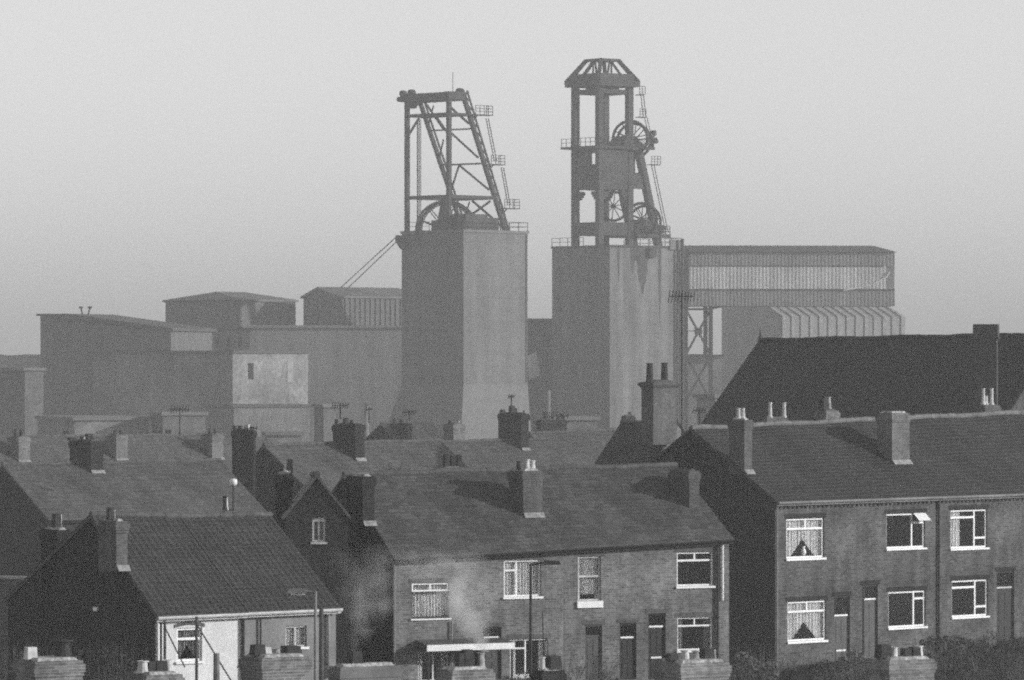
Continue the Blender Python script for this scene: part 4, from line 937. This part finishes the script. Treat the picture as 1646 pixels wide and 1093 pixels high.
for k, (px, D, th, pl, pr, yt, m, lab) in enumerate(((40, 520, 30, -40, 70, 596, 'worn_grey', 'low grey shed at the left edge under the spoil heap'),
        (120, 470, 20, 60, 240, 676, 'render_light', 'long low pale shed left of centre behind the third terrace'), (262, 470, 25, 244, 330, 668, 'worn_grey', 'low grey shed in front of the sloping hall'),
        (430, 420, 10, 425, 485, 700, 'render_light', 'low pale-topped shed just above the dark pointed gable'), (520, 470, 35, 505, 540, 655, 'worn_grey', 'tall grey shed left of the tall tower foot'),
        (880, 430, 20, 856, 960, 676, 'worn_grey', 'low worn shed at the foot of the right tower'), (1150, 420, 30, 1120, 1175, 640, 'render_worn', 'grey shed left of the school roof verge'))):
    block('yard_shed', lab, px, D, th, pl, pr, yt, m, 'concrete', cat='shed', group='low sheds in the colliery yard', coping=True)
for (px, a, b, D, lab) in ((589, 652, 684, 560, 'pale upright tank left of the flared tower foot'), (881, 628, 668, 560, 'slim pale stack in the gap between the towers')):
    p = P(px, b, D); q = P(px, a, D); g0 = gz(p.x, D); o = tag(empty('storage_tank', (p.x, D, g0)), lab, 'tank')
    MB().tube((0,0,0), (0,0,q.z-g0), .3, n=12).build('shell', 'render_light', o); MB().tube((0,0,q.z-g0+.004), (0,0,q.z-g0+.3), .3, .1, n=12).build('cap', 'steel', o)
# spoil heap on the left skyline
mb = MB(); n = 40
for j in range(13):
    for i in range(n+1):
        x = -115+i*2.5; y = 690+j*9; t = max(0, 1-((x+92)/52)**2)*max(0, 1-((y-740)/55)**2)
        mb.v.append((x, y, 0.5+13.6*t**.6+math.sin(i*1.3+j)*.35))
for j in range(12):
    for i in range(n): mb.f.append((j*(n+1)+i, j*(n+1)+i+1, (j+1)*(n+1)+i+1, (j+1)*(n+1)+i))
tag(mb.build('spoil_heap', 'spoil', smooth=True, recalc=False), kind='structure')

# ================================================================== nearest row, seen only as stacks
nr = Row(-100, 1262, 104, -200, 1112, 3.6, 1900, 1250, 1108)
edges = [0]+[nr.fr.u(p, 3.6)-0 for p in (165, 345, 515, 668, 830, 965, 1280)]+[nr.L]
def stack(xl, xc, xr, top, pots, k, mat='brick_chimney', cap='mortar', lab=None):
    return (xl, xc, xr, top, pots, mat, cap, lab)
NS = [
 [(25,57,133,1064,[(45,1040,0.130,'pot_pale','square'),(100,1027,0.195,'pot_dark','cowl')],'brick_near','mortar')],
 [(206,236,293,1086,[(229,1062,0.143,'pot_pale'),(243,1063,0.130,'pot_dark','square'),(257,1062,0.156,'pot_dark','square'),(283,1061,0.143,'pot_pale')],'brick_near','mortar')],
 [(388,422,497,1058,[(410,1036,0.156,'pot_dark','square'),(427,1040,0.117,'pot_pale','square'),(444,1044,0.117,'pot_buff'),(468,1038,0.208,'pot_dark','square'),(488,1042,0.130,'pot_buff')],'brick_near','mortar')],
 [(530,548,642,1073,[(571,1047,0.143,'pot_dark','square'),(577,1048,0.065,'pot_pale')],'render_light','mortar')],  # thin pale pot imitates the lit side of the dark pot
 [(702,728,792,1078,[(741,1050,0.117,'pot_dark','square'),(751,1044,0.130,'pot_dark','square'),(768,1050,0.091,'pot_dark'),(783,1049,0.117,'pot_buff')],'brick_near','mortar')],
 [(858,873,907,1079,[(872,1056,0.078,'pot_pale'),(889,1054,0.169,'pot_dark','square')],'brick_sooty','mortar')],
 [(1052,1095,1172,1067,[(1080,1050,0.130,'pot_dark','square'),(1101,1045,0.117,'pot_pale'),(1118,1046,0.104,'pot_buff'),(1136,1042,0.156,'pot_dark','square'),(1164,1045,0.117,'pot_buff')],'brick_near','mortar')],
 [(1392,1430,1502,1062,[(1407,1036,0.169,'pot_dark','square'),(1437,1040,0.104,'pot_pale'),(1456,1042,0.117,'pot_dark','square'),(1470,1040,0.130,'pot_dark','square'),(1493,1038,0.117,'pot_pale')],'brick_near','mortar')]]
NL = ['nearest terraced house, its wide stack with a black cowl showing at bottom left', 'nearest terraced house, its low stack with white and black pots before the whitewashed wall',
      'nearest terraced house, its stack with five mixed pots left of the lamp post', 'nearest terraced house, its broad pale rounded stack with one dark pot', 'nearest terraced house, its stack below the pale canopy',
      'nearest terraced house, its small sooty stack below the leaning mast', 'nearest terraced house, its very wide stack at the corner of the middle terrace', 'nearest terraced house, its stack with two white pots before the larger terrace']
for k in range(8):
    h = House(nr, edges[k], edges[k+1], NL[k], wall='brick_chimney', roof='slate_near', group='houses of the nearest row', courses=10)
    for (xl, xc, xr, top, pots, mat, cap) in NS[k]:
        h.chimney(xc, 0, top, xr-xc, xc-xl, pots, mat=mat, cap=cap, flash=None, uv=(0, nr.w-.5), capflare=.05)

#INSERT


# ================================================================== street furniture and gardens
def pole_thing(name, label, cat, px, ytop, D, r=.06, mat='iron', arm=None, group=None, lantern='lamp_glass', zb=None, mat2=None):
    p = P(px, ytop, D); g = gz(p.x, D) if zb is None else zb; h = p.z-g
    o = tag(empty(name, (p.x, D, g-.2)), label, cat, group)
    MB().tube((0,0,0), (0,0,h+.2), r, r*.7, n=10).build('column', mat, o)
    MB().tube((0,0,0), (0,0,1.2), r*1.6, r*1.5, n=10).build('base', mat, o)
    if arm:
        dx, dz = arm; mb = MB(); pts = [(0,0,h+.15),(dx*.3,0,h+.15+dz*.6),(dx*.75,0,h+.15+dz)]
        for a, b in zip(pts, pts[1:]): mb.tube(a, b, r*.5, n=7)
        mb.build('arm', mat, o)
        mb = MB(); s_ = 1 if dx > 0 else -1; mb.hexa([(dx*.7,-.1,h+dz+.08),(dx*.7+s_*.5,-.07,h+dz+.1),(dx*.7+s_*.5,.07,h+dz+.1),(dx*.7,.1,h+dz+.08)], [(dx*.7,-.07,h+dz+.22),(dx*.7+s_*.45,-.05,h+dz+.2),(dx*.7+s_*.45,.05,h+dz+.2),(dx*.7,.07,h+dz+.22)])
        l = mb.build('lantern', mat, o); MB().box(min(dx*.72,dx*.7+s_*.4), max(dx*.72,dx*.7+s_*.4), -.05, .05, h+dz+.04, h+dz+.077).build('bowl', lantern, l)
    return o, h
pole_thing('street_lamp', 'dark street lamp with its arm to the right, in front of the middle terrace', 'street lamp', 853, 906, 136, .055, arm=(.55,.08), group='street lamps')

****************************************

In this exercise, set down all of the data exactly, without the pictures.

Continue the Blender Python script for this scene: part 4, from line 937. This part finishes the script. Treat the picture as 1646 pixels wide and 1093 pixels high.
for k, (px, D, th, pl, pr, yt, m, lab) in enumerate(((40, 520, 30, -40, 70, 596, 'worn_grey', 'low grey shed at the left edge under the spoil heap'),
        (120, 470, 20, 60, 240, 676, 'render_light', 'long low pale shed left of centre behind the third terrace'), (262, 470, 25, 244, 330, 668, 'worn_grey', 'low grey shed in front of the sloping hall'),
        (430, 420, 10, 425, 485, 700, 'render_light', 'low pale-topped shed just above the dark pointed gable'), (520, 470, 35, 505, 540, 655, 'worn_grey', 'tall grey shed left of the tall tower foot'),
        (880, 430, 20, 856, 960, 676, 'worn_grey', 'low worn shed at the foot of the right tower'), (1150, 420, 30, 1120, 1175, 640, 'render_worn', 'grey shed left of the school roof verge'))):
    block('yard_shed', lab, px, D, th, pl, pr, yt, m, 'concrete', cat='shed', group='low sheds in the colliery yard', coping=True)
for (px, a, b, D, lab) in ((589, 652, 684, 560, 'pale upright tank left of the flared tower foot'), (881, 628, 668, 560, 'slim pale stack in the gap between the towers')):
    p = P(px, b, D); q = P(px, a, D); g0 = gz(p.x, D); o = tag(empty('storage_tank', (p.x, D, g0)), lab, 'tank')
    MB().tube((0,0,0), (0,0,q.z-g0), .3, n=12).build('shell', 'render_light', o); MB().tube((0,0,q.z-g0+.004), (0,0,q.z-g0+.3), .3, .1, n=12).build('cap', 'steel', o)
# spoil heap on the left skyline
mb = MB(); n = 40
for j in range(13):
    for i in range(n+1):
        x = -115+i*2.5; y = 690+j*9; t = max(0, 1-((x+92)/52)**2)*max(0, 1-((y-740)/55)**2)
        mb.v.append((x, y, 0.5+13.6*t**.6+math.sin(i*1.3+j)*.35))
for j in range(12):
    for i in range(n): mb.f.append((j*(n+1)+i, j*(n+1)+i+1, (j+1)*(n+1)+i+1, (j+1)*(n+1)+i))
tag(mb.build('spoil_heap', 'spoil', smooth=True, recalc=False), kind='structure')

# ================================================================== nearest row, seen only as stacks
nr = Row(-100, 1262, 104, -200, 1112, 3.6, 1900, 1250, 1108)
edges = [0]+[nr.fr.u(p, 3.6)-0 for p in (165, 345, 515, 668, 830, 965, 1280)]+[nr.L]
def stack(xl, xc, xr, top, pots, k, mat='brick_chimney', cap='mortar', lab=None):
    return (xl, xc, xr, top, pots, mat, cap, lab)
NS = [
 [(25,57,133,1064,[(45,1040,0.130,'pot_pale','square'),(100,1027,0.195,'pot_dark','cowl')],'brick_near','mortar')],
 [(206,236,293,1086,[(229,1062,0.143,'pot_pale'),(243,1063,0.130,'pot_dark','square'),(257,1062,0.156,'pot_dark','square'),(283,1061,0.143,'pot_pale')],'brick_near','mortar')],
 [(388,422,497,1058,[(410,1036,0.156,'pot_dark','square'),(427,1040,0.117,'pot_pale','square'),(444,1044,0.117,'pot_buff'),(468,1038,0.208,'pot_dark','square'),(488,1042,0.130,'pot_buff')],'brick_near','mortar')],
 [(530,548,642,1073,[(571,1047,0.143,'pot_dark','square'),(577,1048,0.065,'pot_pale')],'render_light','mortar')],  # thin pale pot imitates the lit side of the dark pot
 [(702,728,792,1078,[(741,1050,0.117,'pot_dark','square'),(751,1044,0.130,'pot_dark','square'),(768,1050,0.091,'pot_dark'),(783,1049,0.117,'pot_buff')],'brick_near','mortar')],
 [(858,873,907,1079,[(872,1056,0.078,'pot_pale'),(889,1054,0.169,'pot_dark','square')],'brick_sooty','mortar')],
 [(1052,1095,1172,1067,[(1080,1050,0.130,'pot_dark','square'),(1101,1045,0.117,'pot_pale'),(1118,1046,0.104,'pot_buff'),(1136,1042,0.156,'pot_dark','square'),(1164,1045,0.117,'pot_buff')],'brick_near','mortar')],
 [(1392,1430,1502,1062,[(1407,1036,0.169,'pot_dark','square'),(1437,1040,0.104,'pot_pale'),(1456,1042,0.117,'pot_dark','square'),(1470,1040,0.130,'pot_dark','square'),(1493,1038,0.117,'pot_pale')],'brick_near','mortar')]]
NL = ['nearest terraced house, its wide stack with a black cowl showing at bottom left', 'nearest terraced house, its low stack with white and black pots before the whitewashed wall',
      'nearest terraced house, its stack with five mixed pots left of the lamp post', 'nearest terraced house, its broad pale rounded stack with one dark pot', 'nearest terraced house, its stack below the pale canopy',
      'nearest terraced house, its small sooty stack below the leaning mast', 'nearest terraced house, its very wide stack at the corner of the middle terrace', 'nearest terraced house, its stack with two white pots before the larger terrace']
for k in range(8):
    h = House(nr, edges[k], edges[k+1], NL[k], wall='brick_chimney', roof='slate_near', group='houses of the nearest row', courses=10)
    for (xl, xc, xr, top, pots, mat, cap) in NS[k]:
        h.chimney(xc, 0, top, xr-xc, xc-xl, pots, mat=mat, cap=cap, flash=None, uv=(0, nr.w-.5), capflare=.05)

#INSERT


# ================================================================== street furniture and gardens
def pole_thing(name, label, cat, px, ytop, D, r=.06, mat='iron', arm=None, group=None, lantern='lamp_glass', zb=None, mat2=None):
    p = P(px, ytop, D); g = gz(p.x, D) if zb is None else zb; h = p.z-g
    o = tag(empty(name, (p.x, D, g-.2)), label, cat, group)
    MB().tube((0,0,0), (0,0,h+.2), r, r*.7, n=10).build('column', mat, o)
    MB().tube((0,0,0), (0,0,1.2), r*1.6, r*1.5, n=10).build('base', mat, o)
    if arm:
        dx, dz = arm; mb = MB(); pts = [(0,0,h+.15),(dx*.3,0,h+.15+dz*.6),(dx*.75,0,h+.15+dz)]
        for a, b in zip(pts, pts[1:]): mb.tube(a, b, r*.5, n=7)
        mb.build('arm', mat, o)
        mb = MB(); s_ = 1 if dx > 0 else -1; mb.hexa([(dx*.7,-.1,h+dz+.08),(dx*.7+s_*.5,-.07,h+dz+.1),(dx*.7+s_*.5,.07,h+dz+.1),(dx*.7,.1,h+dz+.08)], [(dx*.7,-.07,h+dz+.22),(dx*.7+s_*.45,-.05,h+dz+.2),(dx*.7+s_*.45,.05,h+dz+.2),(dx*.7,.07,h+dz+.22)])
        l = mb.build('lantern', mat, o); MB().box(min(dx*.72,dx*.7+s_*.4), max(dx*.72,dx*.7+s_*.4), -.05, .05, h+dz+.04, h+dz+.077).build('bowl', lantern, l)
    return o, h
pole_thing('street_lamp', 'dark street lamp with its arm to the right, in front of the middle terrace', 'street lamp', 853, 906, 136, .055, arm=(.55,.08), group='street lamps')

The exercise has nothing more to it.